---------- Material ----------

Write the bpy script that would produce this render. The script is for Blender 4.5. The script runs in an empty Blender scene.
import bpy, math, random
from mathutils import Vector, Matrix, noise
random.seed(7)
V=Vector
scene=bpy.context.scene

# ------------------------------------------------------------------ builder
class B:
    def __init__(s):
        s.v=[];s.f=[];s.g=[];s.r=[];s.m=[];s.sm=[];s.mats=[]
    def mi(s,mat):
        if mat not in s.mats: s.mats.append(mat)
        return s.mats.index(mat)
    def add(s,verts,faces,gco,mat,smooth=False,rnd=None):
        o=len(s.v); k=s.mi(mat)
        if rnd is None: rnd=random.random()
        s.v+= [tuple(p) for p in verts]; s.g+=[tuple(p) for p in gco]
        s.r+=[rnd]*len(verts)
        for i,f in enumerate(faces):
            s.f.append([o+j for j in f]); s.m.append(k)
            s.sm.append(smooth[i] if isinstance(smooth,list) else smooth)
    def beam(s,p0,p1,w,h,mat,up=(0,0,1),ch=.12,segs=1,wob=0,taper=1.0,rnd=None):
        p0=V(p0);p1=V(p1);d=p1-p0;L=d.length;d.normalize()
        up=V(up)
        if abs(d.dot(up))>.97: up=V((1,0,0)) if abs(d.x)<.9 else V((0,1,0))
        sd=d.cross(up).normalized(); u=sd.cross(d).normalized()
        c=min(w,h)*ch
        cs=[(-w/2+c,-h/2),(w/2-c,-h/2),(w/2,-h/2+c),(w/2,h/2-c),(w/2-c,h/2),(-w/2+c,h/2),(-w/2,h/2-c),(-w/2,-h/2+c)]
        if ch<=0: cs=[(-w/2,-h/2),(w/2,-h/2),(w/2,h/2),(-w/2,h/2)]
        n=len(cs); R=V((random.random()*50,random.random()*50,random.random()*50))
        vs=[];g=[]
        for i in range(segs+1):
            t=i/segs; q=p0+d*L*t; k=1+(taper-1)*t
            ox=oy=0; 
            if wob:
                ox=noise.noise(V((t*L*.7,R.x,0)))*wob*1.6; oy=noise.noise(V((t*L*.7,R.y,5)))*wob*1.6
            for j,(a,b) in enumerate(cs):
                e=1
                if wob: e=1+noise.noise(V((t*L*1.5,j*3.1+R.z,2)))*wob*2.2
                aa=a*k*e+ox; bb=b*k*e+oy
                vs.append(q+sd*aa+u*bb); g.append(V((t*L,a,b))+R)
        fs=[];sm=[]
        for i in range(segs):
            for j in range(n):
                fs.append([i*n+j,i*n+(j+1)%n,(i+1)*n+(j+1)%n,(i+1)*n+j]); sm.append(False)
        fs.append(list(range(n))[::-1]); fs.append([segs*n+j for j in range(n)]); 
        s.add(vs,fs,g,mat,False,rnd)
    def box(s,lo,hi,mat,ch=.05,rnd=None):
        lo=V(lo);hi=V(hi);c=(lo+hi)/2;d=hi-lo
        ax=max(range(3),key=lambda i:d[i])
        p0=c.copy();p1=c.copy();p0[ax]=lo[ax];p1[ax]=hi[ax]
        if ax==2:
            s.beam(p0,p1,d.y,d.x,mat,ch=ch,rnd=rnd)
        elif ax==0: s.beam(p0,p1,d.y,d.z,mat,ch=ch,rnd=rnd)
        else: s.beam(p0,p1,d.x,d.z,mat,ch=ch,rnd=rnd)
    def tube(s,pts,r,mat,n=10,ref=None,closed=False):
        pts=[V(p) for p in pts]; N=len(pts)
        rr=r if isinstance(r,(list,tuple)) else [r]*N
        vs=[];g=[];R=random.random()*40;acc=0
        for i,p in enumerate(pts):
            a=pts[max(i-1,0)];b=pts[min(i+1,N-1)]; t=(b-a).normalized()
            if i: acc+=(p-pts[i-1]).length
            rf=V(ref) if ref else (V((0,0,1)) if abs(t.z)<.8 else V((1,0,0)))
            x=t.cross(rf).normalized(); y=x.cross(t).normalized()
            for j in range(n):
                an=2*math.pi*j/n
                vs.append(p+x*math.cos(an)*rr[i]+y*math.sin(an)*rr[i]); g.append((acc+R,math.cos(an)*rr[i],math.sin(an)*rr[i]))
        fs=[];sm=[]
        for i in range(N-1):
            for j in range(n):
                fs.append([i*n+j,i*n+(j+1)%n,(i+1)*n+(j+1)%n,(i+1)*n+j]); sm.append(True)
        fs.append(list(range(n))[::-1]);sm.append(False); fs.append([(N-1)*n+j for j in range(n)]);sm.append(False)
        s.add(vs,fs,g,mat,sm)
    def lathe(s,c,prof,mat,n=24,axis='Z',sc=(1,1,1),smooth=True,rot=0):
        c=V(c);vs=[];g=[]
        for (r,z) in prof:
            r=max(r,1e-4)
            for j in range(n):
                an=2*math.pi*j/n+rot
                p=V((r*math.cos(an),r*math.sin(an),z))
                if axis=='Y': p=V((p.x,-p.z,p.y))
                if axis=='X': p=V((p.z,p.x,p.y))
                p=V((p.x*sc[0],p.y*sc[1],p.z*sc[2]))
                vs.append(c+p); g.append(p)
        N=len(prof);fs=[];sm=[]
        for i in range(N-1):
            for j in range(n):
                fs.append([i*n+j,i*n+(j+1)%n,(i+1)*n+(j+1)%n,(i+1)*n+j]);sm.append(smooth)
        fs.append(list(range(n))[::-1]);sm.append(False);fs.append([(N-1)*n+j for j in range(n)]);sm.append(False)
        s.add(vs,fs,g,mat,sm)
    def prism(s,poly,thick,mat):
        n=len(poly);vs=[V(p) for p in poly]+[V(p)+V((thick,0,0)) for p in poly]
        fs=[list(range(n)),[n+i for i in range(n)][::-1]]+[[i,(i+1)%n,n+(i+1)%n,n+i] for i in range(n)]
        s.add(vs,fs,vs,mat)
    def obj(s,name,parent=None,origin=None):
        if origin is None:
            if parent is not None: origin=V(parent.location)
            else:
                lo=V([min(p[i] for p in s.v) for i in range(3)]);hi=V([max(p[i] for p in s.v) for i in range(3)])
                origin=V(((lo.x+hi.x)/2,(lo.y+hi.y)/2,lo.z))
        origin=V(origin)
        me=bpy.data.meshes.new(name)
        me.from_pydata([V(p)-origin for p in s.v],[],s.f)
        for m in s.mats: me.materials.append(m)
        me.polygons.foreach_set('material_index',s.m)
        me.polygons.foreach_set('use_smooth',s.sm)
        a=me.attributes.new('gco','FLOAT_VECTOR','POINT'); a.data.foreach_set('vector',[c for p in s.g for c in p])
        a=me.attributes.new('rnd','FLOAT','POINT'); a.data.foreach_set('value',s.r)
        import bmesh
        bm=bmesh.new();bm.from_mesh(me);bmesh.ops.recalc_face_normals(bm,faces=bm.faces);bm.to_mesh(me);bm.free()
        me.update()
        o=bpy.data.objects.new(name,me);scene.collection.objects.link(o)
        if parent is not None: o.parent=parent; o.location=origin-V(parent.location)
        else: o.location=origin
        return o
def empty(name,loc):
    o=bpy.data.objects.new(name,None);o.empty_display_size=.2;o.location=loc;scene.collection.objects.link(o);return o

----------

Aim » Output all of the material, please, exactly as it stands.

Written answer »
Write the bpy script that would produce this render. The script is for Blender 4.5. The script runs in an empty Blender scene.
import bpy, math, random
from mathutils import Vector, Matrix, noise
random.seed(7)
V=Vector
scene=bpy.context.scene

# ------------------------------------------------------------------ builder
class B:
    def __init__(s):
        s.v=[];s.f=[];s.g=[];s.r=[];s.m=[];s.sm=[];s.mats=[]
    def mi(s,mat):
        if mat not in s.mats: s.mats.append(mat)
        return s.mats.index(mat)
    def add(s,verts,faces,gco,mat,smooth=False,rnd=None):
        o=len(s.v); k=s.mi(mat)
        if rnd is None: rnd=random.random()
        s.v+= [tuple(p) for p in verts]; s.g+=[tuple(p) for p in gco]
        s.r+=[rnd]*len(verts)
        for i,f in enumerate(faces):
            s.f.append([o+j for j in f]); s.m.append(k)
            s.sm.append(smooth[i] if isinstance(smooth,list) else smooth)
    def beam(s,p0,p1,w,h,mat,up=(0,0,1),ch=.12,segs=1,wob=0,taper=1.0,rnd=None):
        p0=V(p0);p1=V(p1);d=p1-p0;L=d.length;d.normalize()
        up=V(up)
        if abs(d.dot(up))>.97: up=V((1,0,0)) if abs(d.x)<.9 else V((0,1,0))
        sd=d.cross(up).normalized(); u=sd.cross(d).normalized()
        c=min(w,h)*ch
        cs=[(-w/2+c,-h/2),(w/2-c,-h/2),(w/2,-h/2+c),(w/2,h/2-c),(w/2-c,h/2),(-w/2+c,h/2),(-w/2,h/2-c),(-w/2,-h/2+c)]
        if ch<=0: cs=[(-w/2,-h/2),(w/2,-h/2),(w/2,h/2),(-w/2,h/2)]
        n=len(cs); R=V((random.random()*50,random.random()*50,random.random()*50))
        vs=[];g=[]
        for i in range(segs+1):
            t=i/segs; q=p0+d*L*t; k=1+(taper-1)*t
            ox=oy=0; 
            if wob:
                ox=noise.noise(V((t*L*.7,R.x,0)))*wob*1.6; oy=noise.noise(V((t*L*.7,R.y,5)))*wob*1.6
            for j,(a,b) in enumerate(cs):
                e=1
                if wob: e=1+noise.noise(V((t*L*1.5,j*3.1+R.z,2)))*wob*2.2
                aa=a*k*e+ox; bb=b*k*e+oy
                vs.append(q+sd*aa+u*bb); g.append(V((t*L,a,b))+R)
        fs=[];sm=[]
        for i in range(segs):
            for j in range(n):
                fs.append([i*n+j,i*n+(j+1)%n,(i+1)*n+(j+1)%n,(i+1)*n+j]); sm.append(False)
        fs.append(list(range(n))[::-1]); fs.append([segs*n+j for j in range(n)]); 
        s.add(vs,fs,g,mat,False,rnd)
    def box(s,lo,hi,mat,ch=.05,rnd=None):
        lo=V(lo);hi=V(hi);c=(lo+hi)/2;d=hi-lo
        ax=max(range(3),key=lambda i:d[i])
        p0=c.copy();p1=c.copy();p0[ax]=lo[ax];p1[ax]=hi[ax]
        if ax==2:
            s.beam(p0,p1,d.y,d.x,mat,ch=ch,rnd=rnd)
        elif ax==0: s.beam(p0,p1,d.y,d.z,mat,ch=ch,rnd=rnd)
        else: s.beam(p0,p1,d.x,d.z,mat,ch=ch,rnd=rnd)
    def tube(s,pts,r,mat,n=10,ref=None,closed=False):
        pts=[V(p) for p in pts]; N=len(pts)
        rr=r if isinstance(r,(list,tuple)) else [r]*N
        vs=[];g=[];R=random.random()*40;acc=0
        for i,p in enumerate(pts):
            a=pts[max(i-1,0)];b=pts[min(i+1,N-1)]; t=(b-a).normalized()
            if i: acc+=(p-pts[i-1]).length
            rf=V(ref) if ref else (V((0,0,1)) if abs(t.z)<.8 else V((1,0,0)))
            x=t.cross(rf).normalized(); y=x.cross(t).normalized()
            for j in range(n):
                an=2*math.pi*j/n
                vs.append(p+x*math.cos(an)*rr[i]+y*math.sin(an)*rr[i]); g.append((acc+R,math.cos(an)*rr[i],math.sin(an)*rr[i]))
        fs=[];sm=[]
        for i in range(N-1):
            for j in range(n):
                fs.append([i*n+j,i*n+(j+1)%n,(i+1)*n+(j+1)%n,(i+1)*n+j]); sm.append(True)
        fs.append(list(range(n))[::-1]);sm.append(False); fs.append([(N-1)*n+j for j in range(n)]);sm.append(False)
        s.add(vs,fs,g,mat,sm)
    def lathe(s,c,prof,mat,n=24,axis='Z',sc=(1,1,1),smooth=True,rot=0):
        c=V(c);vs=[];g=[]
        for (r,z) in prof:
            r=max(r,1e-4)
            for j in range(n):
                an=2*math.pi*j/n+rot
                p=V((r*math.cos(an),r*math.sin(an),z))
                if axis=='Y': p=V((p.x,-p.z,p.y))
                if axis=='X': p=V((p.z,p.x,p.y))
                p=V((p.x*sc[0],p.y*sc[1],p.z*sc[2]))
                vs.append(c+p); g.append(p)
        N=len(prof);fs=[];sm=[]
        for i in range(N-1):
            for j in range(n):
                fs.append([i*n+j,i*n+(j+1)%n,(i+1)*n+(j+1)%n,(i+1)*n+j]);sm.append(smooth)
        fs.append(list(range(n))[::-1]);sm.append(False);fs.append([(N-1)*n+j for j in range(n)]);sm.append(False)
        s.add(vs,fs,g,mat,sm)
    def prism(s,poly,thick,mat):
        n=len(poly);vs=[V(p) for p in poly]+[V(p)+V((thick,0,0)) for p in poly]
        fs=[list(range(n)),[n+i for i in range(n)][::-1]]+[[i,(i+1)%n,n+(i+1)%n,n+i] for i in range(n)]
        s.add(vs,fs,vs,mat)
    def obj(s,name,parent=None,origin=None):
        if origin is None:
            if parent is not None: origin=V(parent.location)
            else:
                lo=V([min(p[i] for p in s.v) for i in range(3)]);hi=V([max(p[i] for p in s.v) for i in range(3)])
                origin=V(((lo.x+hi.x)/2,(lo.y+hi.y)/2,lo.z))
        origin=V(origin)
        me=bpy.data.meshes.new(name)
        me.from_pydata([V(p)-origin for p in s.v],[],s.f)
        for m in s.mats: me.materials.append(m)
        me.polygons.foreach_set('material_index',s.m)
        me.polygons.foreach_set('use_smooth',s.sm)
        a=me.attributes.new('gco','FLOAT_VECTOR','POINT'); a.data.foreach_set('vector',[c for p in s.g for c in p])
        a=me.attributes.new('rnd','FLOAT','POINT'); a.data.foreach_set('value',s.r)
        import bmesh
        bm=bmesh.new();bm.from_mesh(me);bmesh.ops.recalc_face_normals(bm,faces=bm.faces);bm.to_mesh(me);bm.free()
        me.update()
        o=bpy.data.objects.new(name,me);scene.collection.objects.link(o)
        if parent is not None: o.parent=parent; o.location=origin-V(parent.location)
        else: o.location=origin
        return o
def empty(name,loc):
    o=bpy.data.objects.new(name,None);o.empty_display_size=.2;o.location=loc;scene.collection.objects.link(o);return o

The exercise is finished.